--- Begin AVAILABLE DATA ---

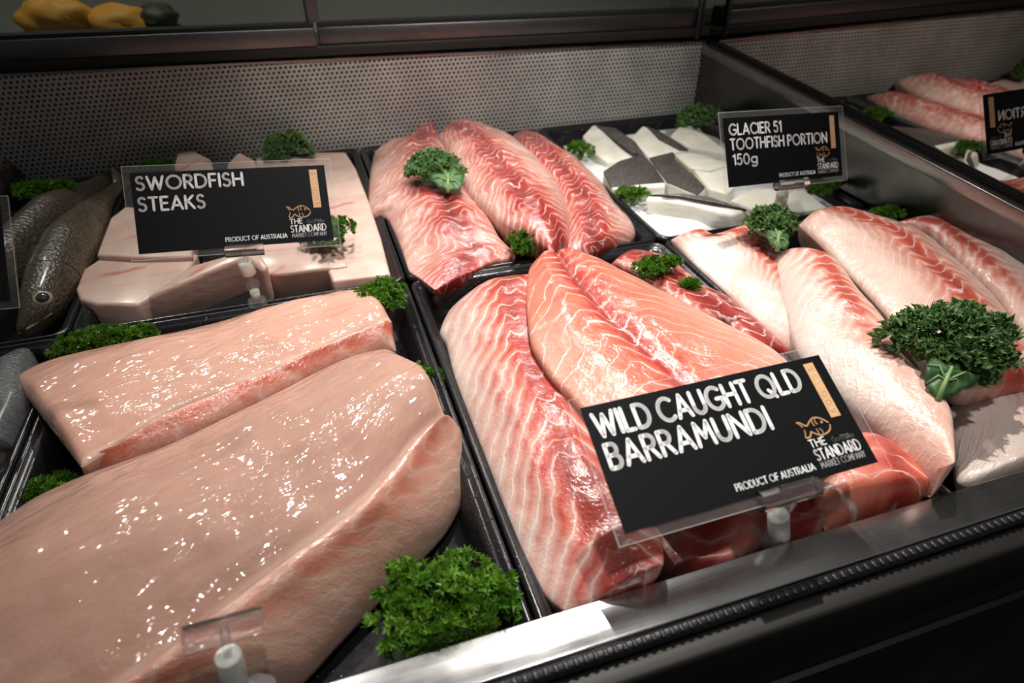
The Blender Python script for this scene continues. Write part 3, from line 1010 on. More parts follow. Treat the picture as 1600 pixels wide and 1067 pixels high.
portion('pale toothfish portion at the back right beside the dark kale', [(1047, 212, .010), (1063, 195, .014), (1100, 208, .014), (1134, 232, .010), (1136, 242, .004), (1080, 232, .004)], 0.03, 0.006)
portion('toothfish portion lying skin up at the middle of the toothfish tray, left one', [(943, 268), (968, 252), (1006, 240), (1024, 260), (1040, 284), (1040, 292), (1000, 294), (955, 294)], 0.02, 0.002, [(943, 267), (968, 251), (1005, 240), (1023, 260), (1039, 284), (1000, 287), (955, 292)])
portion('toothfish portion lying skin up in the middle of the toothfish tray, right one', [(1014, 246), (1052, 236), (1070, 256), (1104, 292), (1090, 305), (1044, 286)], 0.02, 0.004, [(1015, 246), (1051, 237), (1069, 256), (1102, 292), (1090, 303), (1044, 284)])
portion('white toothfish portion behind the one touching the sign left edge', [(1054, 240), (1080, 238), (1106, 242), (1140, 258), (1110, 266), (1078, 262)], 0.02, 0.012)
portion('white rounded toothfish portion touching the left edge of its sign', [(1078, 258, .012), (1100, 246, .014), (1140, 252, .012), (1150, 290, .006), (1136, 304, .0), (1108, 296, .0)], 0.03, 0.012)
portion('big white toothfish portion at the front with dark skin along its top', [(1007, 312, .0), (1016, 301, .004), (1060, 302, .008), (1106, 306, .010), (1168, 327, .006), (1144, 338, .0), (1080, 322, .0), (1040, 314, .0)], 0.03, 0.004, [(1014, 303, .0055), (1060, 302, .0095), (1106, 306, .0115), (1168, 327, .0075), (1120, 317, .0085), (1060, 306, .0075)], shift=(0.0, -0.016))
portion('pale toothfish portion under the right part of its sign', [(1140, 312, .004), (1180, 292, .010), (1258, 296, .006), (1296, 326, -.008), (1250, 332, -.010), (1180, 330, -.006)], 0.025, 0.0)


# ------------------------------------------------------------------ whole fish
def whole_fish(label, path, rad, squash, mat, back_dir, eye=None, tail=True, seed=0, fins=True, n=60, m=28):
    P = np.array([at(q[0], q[1], q[2]) for q in path])
    c = catmull(P, n)
    r = np.interp(np.linspace(0, 1, n), [q[0] for q in rad], [q[1] for q in rad])
    root = empty('whole_fish', (c[:, 0].mean(), c[:, 1].mean(), FLOOR_Z))
    tag(root, label, 'fish', 'whole fish')
    V = []; UV = []
    bd_ = np.array(back_dir, float); bd_ /= np.linalg.norm(bd_)
    fr = []
    for i in range(n):
        d = c[min(i + 1, n - 1)] - c[max(i - 1, 0)]; d /= np.linalg.norm(d)
        bk = bd_ - d * bd_.dot(d); bk /= np.linalg.norm(bk)
        sd = np.cross(d, bk)
        fr.append((d, bk, sd))
        for k in range(m):
            a = 2 * math.pi * k / m
            q = c[i] + bk * (r[i] * math.cos(a)) + sd * (r[i] * squash * math.sin(a))
            q[2] = max(q[2], FLOOR_Z + 0.0006)
            V.append(q); UV.append((i / n * 0.3, 0.5 + 0.5 * math.cos(a)))
    f = []
    for i in range(n - 1):
        for k in range(m):
            f.append((i * m + k, i * m + (k + 1) % m, (i + 1) * m + (k + 1) % m, (i + 1) * m + k))
    f.append(tuple(range(m))[::-1]); f.append(tuple((n - 1) * m + k for k in range(m)))
    mesh_obj('body', V, f, mat, root, True, np.array(UV))
    if tail:
        d, bk, sd = fr[-1]; e = c[-1]; R = r[-1]
        tv = [e - bk * R, e + bk * R, e + d * .030 + bk * .026, e + d * .022, e + d * .030 - bk * .026]
        th = sd * 0.0012
        vv = [q + th for q in tv] + [q - th for q in tv]
        mesh_obj('tail_fin', vv, [(0, 1, 2, 3), (0, 3, 4), (8, 7, 6, 5), (9, 8, 5), (1, 6, 7, 2), (2, 7, 8, 3), (3, 8, 9, 4), (4, 9, 5, 0)], mat, root, True, np.array([(0.1, .6)] * 10))
    if fins:
        i0, i1 = int(n * .38), int(n * .62)
        tv = []
        for i in range(i0, i1, 2):
            d, bk, sd = fr[i]
            hgt = 0.014 * math.sin(math.pi * (i - i0 + 1) / (i1 - i0 + 1))
            tv += [c[i] + bk * r[i] * .93, c[i] + bk * (r[i] + hgt) + d * .004]
        k = len(tv) // 2
        ff = [(2 * j, 2 * j + 1, 2 * j + 3, 2 * j + 2) for j in range(k - 1)]
        fo = mesh_obj('dorsal_fin', tv, ff, mat, root, True, np.array([(0.1, .9)] * len(tv)))
        s_ = fo.modifiers.new('sheet', 'SOLIDIFY'); s_.thickness = 0.0012
    if eye:
        E = at(*eye[:3]); R = eye[3]
        # rest the eye on the skin facing the viewer
        vd = (CAM - E) / np.linalg.norm(CAM - E)
        nrm = Vector((vd * 0.6 + np.array((0, 0, 0.6)))).normalized()
        rot = nrm.to_track_quat('Z', 'Y').to_matrix()
        def dome(R, h, N=20, K=6):
            v = []; ff = []
            for a in range(K + 1):
                t = a / K * math.pi / 2
                for b2 in range(N):
                    ph = 2 * math.pi * b2 / N
                    v.append(np.array(rot @ Vector((R * math.cos(t) * math.cos(ph), R * math.cos(t) * math.sin(ph), h * math.sin(t)))))
            for a in range(K):
                for b2 in range(N):
                    ff.append((a * N + b2, a * N + (b2 + 1) % N, (a + 1) * N + (b2 + 1) % N, (a + 1) * N + b2))
            return np.array(v), ff
        v, ff = dome(R * 1.35, R * .35); rim = mesh_obj('eye', v + E, ff, M_EYERIM, root, True)
        v, ff = dome(R, R * .55); mesh_obj('pupil', v + E + np.array(nrm) * R * .05, ff, M_EYE, rim, True)
        # gill cover: a raised crescent behind the head
        i = int(n * .22); d, bk, sd = fr[i]
        side = sd if sd.dot(np.array((0, 0, 1))) > 0 else -sd
        gp = []
        for k in range(9):
            a = math.radians(25 + 130 * k / 8)
            gp.append(c[i] + bk * r[i] * 1.0 * math.cos(a) + side * r[i] * squash * 1.0 * math.sin(a) + d * .010 * math.sin(a))
        g = MB(); g.tube(gp, [0.0006] + [0.0016] * 7 + [0.0006], 8); o = g.build('gill_cover', mat, root, smooth=True)
        l = o.data.uv_layers.new(name='UVMap')
        l.data.foreach_set('uv', np.array([(0.1, .75)] * len(o.data.loops), np.float32).ravel())
        # mouth: a pale lip line at the snout
        d, bk, sd = fr[1]
        side = sd if sd.dot(np.array((0, 0, 1))) > 0 else -sd
        g = MB(); g.tube([c[0] - d * .001 + bk * r[0] * .6, c[1] + side * r[1] * squash, c[5] - bk * r[5] * .5 + side * r[5] * squash * .86], [.0013, .0016, .0008], 8)
        g.build('mouth', M_EYERIM, root, smooth=True)
    return root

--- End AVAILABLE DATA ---

Leave out the pictures and retype every line above exactly.

▸ OUTPUT FOR THIS TASK
The Blender Python script for this scene continues. Write part 3, from line 1010 on. More parts follow. Treat the picture as 1600 pixels wide and 1067 pixels high.
portion('pale toothfish portion at the back right beside the dark kale', [(1047, 212, .010), (1063, 195, .014), (1100, 208, .014), (1134, 232, .010), (1136, 242, .004), (1080, 232, .004)], 0.03, 0.006)
portion('toothfish portion lying skin up at the middle of the toothfish tray, left one', [(943, 268), (968, 252), (1006, 240), (1024, 260), (1040, 284), (1040, 292), (1000, 294), (955, 294)], 0.02, 0.002, [(943, 267), (968, 251), (1005, 240), (1023, 260), (1039, 284), (1000, 287), (955, 292)])
portion('toothfish portion lying skin up in the middle of the toothfish tray, right one', [(1014, 246), (1052, 236), (1070, 256), (1104, 292), (1090, 305), (1044, 286)], 0.02, 0.004, [(1015, 246), (1051, 237), (1069, 256), (1102, 292), (1090, 303), (1044, 284)])
portion('white toothfish portion behind the one touching the sign left edge', [(1054, 240), (1080, 238), (1106, 242), (1140, 258), (1110, 266), (1078, 262)], 0.02, 0.012)
portion('white rounded toothfish portion touching the left edge of its sign', [(1078, 258, .012), (1100, 246, .014), (1140, 252, .012), (1150, 290, .006), (1136, 304, .0), (1108, 296, .0)], 0.03, 0.012)
portion('big white toothfish portion at the front with dark skin along its top', [(1007, 312, .0), (1016, 301, .004), (1060, 302, .008), (1106, 306, .010), (1168, 327, .006), (1144, 338, .0), (1080, 322, .0), (1040, 314, .0)], 0.03, 0.004, [(1014, 303, .0055), (1060, 302, .0095), (1106, 306, .0115), (1168, 327, .0075), (1120, 317, .0085), (1060, 306, .0075)], shift=(0.0, -0.016))
portion('pale toothfish portion under the right part of its sign', [(1140, 312, .004), (1180, 292, .010), (1258, 296, .006), (1296, 326, -.008), (1250, 332, -.010), (1180, 330, -.006)], 0.025, 0.0)


# ------------------------------------------------------------------ whole fish
def whole_fish(label, path, rad, squash, mat, back_dir, eye=None, tail=True, seed=0, fins=True, n=60, m=28):
    P = np.array([at(q[0], q[1], q[2]) for q in path])
    c = catmull(P, n)
    r = np.interp(np.linspace(0, 1, n), [q[0] for q in rad], [q[1] for q in rad])
    root = empty('whole_fish', (c[:, 0].mean(), c[:, 1].mean(), FLOOR_Z))
    tag(root, label, 'fish', 'whole fish')
    V = []; UV = []
    bd_ = np.array(back_dir, float); bd_ /= np.linalg.norm(bd_)
    fr = []
    for i in range(n):
        d = c[min(i + 1, n - 1)] - c[max(i - 1, 0)]; d /= np.linalg.norm(d)
        bk = bd_ - d * bd_.dot(d); bk /= np.linalg.norm(bk)
        sd = np.cross(d, bk)
        fr.append((d, bk, sd))
        for k in range(m):
            a = 2 * math.pi * k / m
            q = c[i] + bk * (r[i] * math.cos(a)) + sd * (r[i] * squash * math.sin(a))
            q[2] = max(q[2], FLOOR_Z + 0.0006)
            V.append(q); UV.append((i / n * 0.3, 0.5 + 0.5 * math.cos(a)))
    f = []
    for i in range(n - 1):
        for k in range(m):
            f.append((i * m + k, i * m + (k + 1) % m, (i + 1) * m + (k + 1) % m, (i + 1) * m + k))
    f.append(tuple(range(m))[::-1]); f.append(tuple((n - 1) * m + k for k in range(m)))
    mesh_obj('body', V, f, mat, root, True, np.array(UV))
    if tail:
        d, bk, sd = fr[-1]; e = c[-1]; R = r[-1]
        tv = [e - bk * R, e + bk * R, e + d * .030 + bk * .026, e + d * .022, e + d * .030 - bk * .026]
        th = sd * 0.0012
        vv = [q + th for q in tv] + [q - th for q in tv]
        mesh_obj('tail_fin', vv, [(0, 1, 2, 3), (0, 3, 4), (8, 7, 6, 5), (9, 8, 5), (1, 6, 7, 2), (2, 7, 8, 3), (3, 8, 9, 4), (4, 9, 5, 0)], mat, root, True, np.array([(0.1, .6)] * 10))
    if fins:
        i0, i1 = int(n * .38), int(n * .62)
        tv = []
        for i in range(i0, i1, 2):
            d, bk, sd = fr[i]
            hgt = 0.014 * math.sin(math.pi * (i - i0 + 1) / (i1 - i0 + 1))
            tv += [c[i] + bk * r[i] * .93, c[i] + bk * (r[i] + hgt) + d * .004]
        k = len(tv) // 2
        ff = [(2 * j, 2 * j + 1, 2 * j + 3, 2 * j + 2) for j in range(k - 1)]
        fo = mesh_obj('dorsal_fin', tv, ff, mat, root, True, np.array([(0.1, .9)] * len(tv)))
        s_ = fo.modifiers.new('sheet', 'SOLIDIFY'); s_.thickness = 0.0012
    if eye:
        E = at(*eye[:3]); R = eye[3]
        # rest the eye on the skin facing the viewer
        vd = (CAM - E) / np.linalg.norm(CAM - E)
        nrm = Vector((vd * 0.6 + np.array((0, 0, 0.6)))).normalized()
        rot = nrm.to_track_quat('Z', 'Y').to_matrix()
        def dome(R, h, N=20, K=6):
            v = []; ff = []
            for a in range(K + 1):
                t = a / K * math.pi / 2
                for b2 in range(N):
                    ph = 2 * math.pi * b2 / N
                    v.append(np.array(rot @ Vector((R * math.cos(t) * math.cos(ph), R * math.cos(t) * math.sin(ph), h * math.sin(t)))))
            for a in range(K):
                for b2 in range(N):
                    ff.append((a * N + b2, a * N + (b2 + 1) % N, (a + 1) * N + (b2 + 1) % N, (a + 1) * N + b2))
            return np.array(v), ff
        v, ff = dome(R * 1.35, R * .35); rim = mesh_obj('eye', v + E, ff, M_EYERIM, root, True)
        v, ff = dome(R, R * .55); mesh_obj('pupil', v + E + np.array(nrm) * R * .05, ff, M_EYE, rim, True)
        # gill cover: a raised crescent behind the head
        i = int(n * .22); d, bk, sd = fr[i]
        side = sd if sd.dot(np.array((0, 0, 1))) > 0 else -sd
        gp = []
        for k in range(9):
            a = math.radians(25 + 130 * k / 8)
            gp.append(c[i] + bk * r[i] * 1.0 * math.cos(a) + side * r[i] * squash * 1.0 * math.sin(a) + d * .010 * math.sin(a))
        g = MB(); g.tube(gp, [0.0006] + [0.0016] * 7 + [0.0006], 8); o = g.build('gill_cover', mat, root, smooth=True)
        l = o.data.uv_layers.new(name='UVMap')
        l.data.foreach_set('uv', np.array([(0.1, .75)] * len(o.data.loops), np.float32).ravel())
        # mouth: a pale lip line at the snout
        d, bk, sd = fr[1]
        side = sd if sd.dot(np.array((0, 0, 1))) > 0 else -sd
        g = MB(); g.tube([c[0] - d * .001 + bk * r[0] * .6, c[1] + side * r[1] * squash, c[5] - bk * r[5] * .5 + side * r[5] * squash * .86], [.0013, .0016, .0008], 8)
        g.build('mouth', M_EYERIM, root, smooth=True)
    return root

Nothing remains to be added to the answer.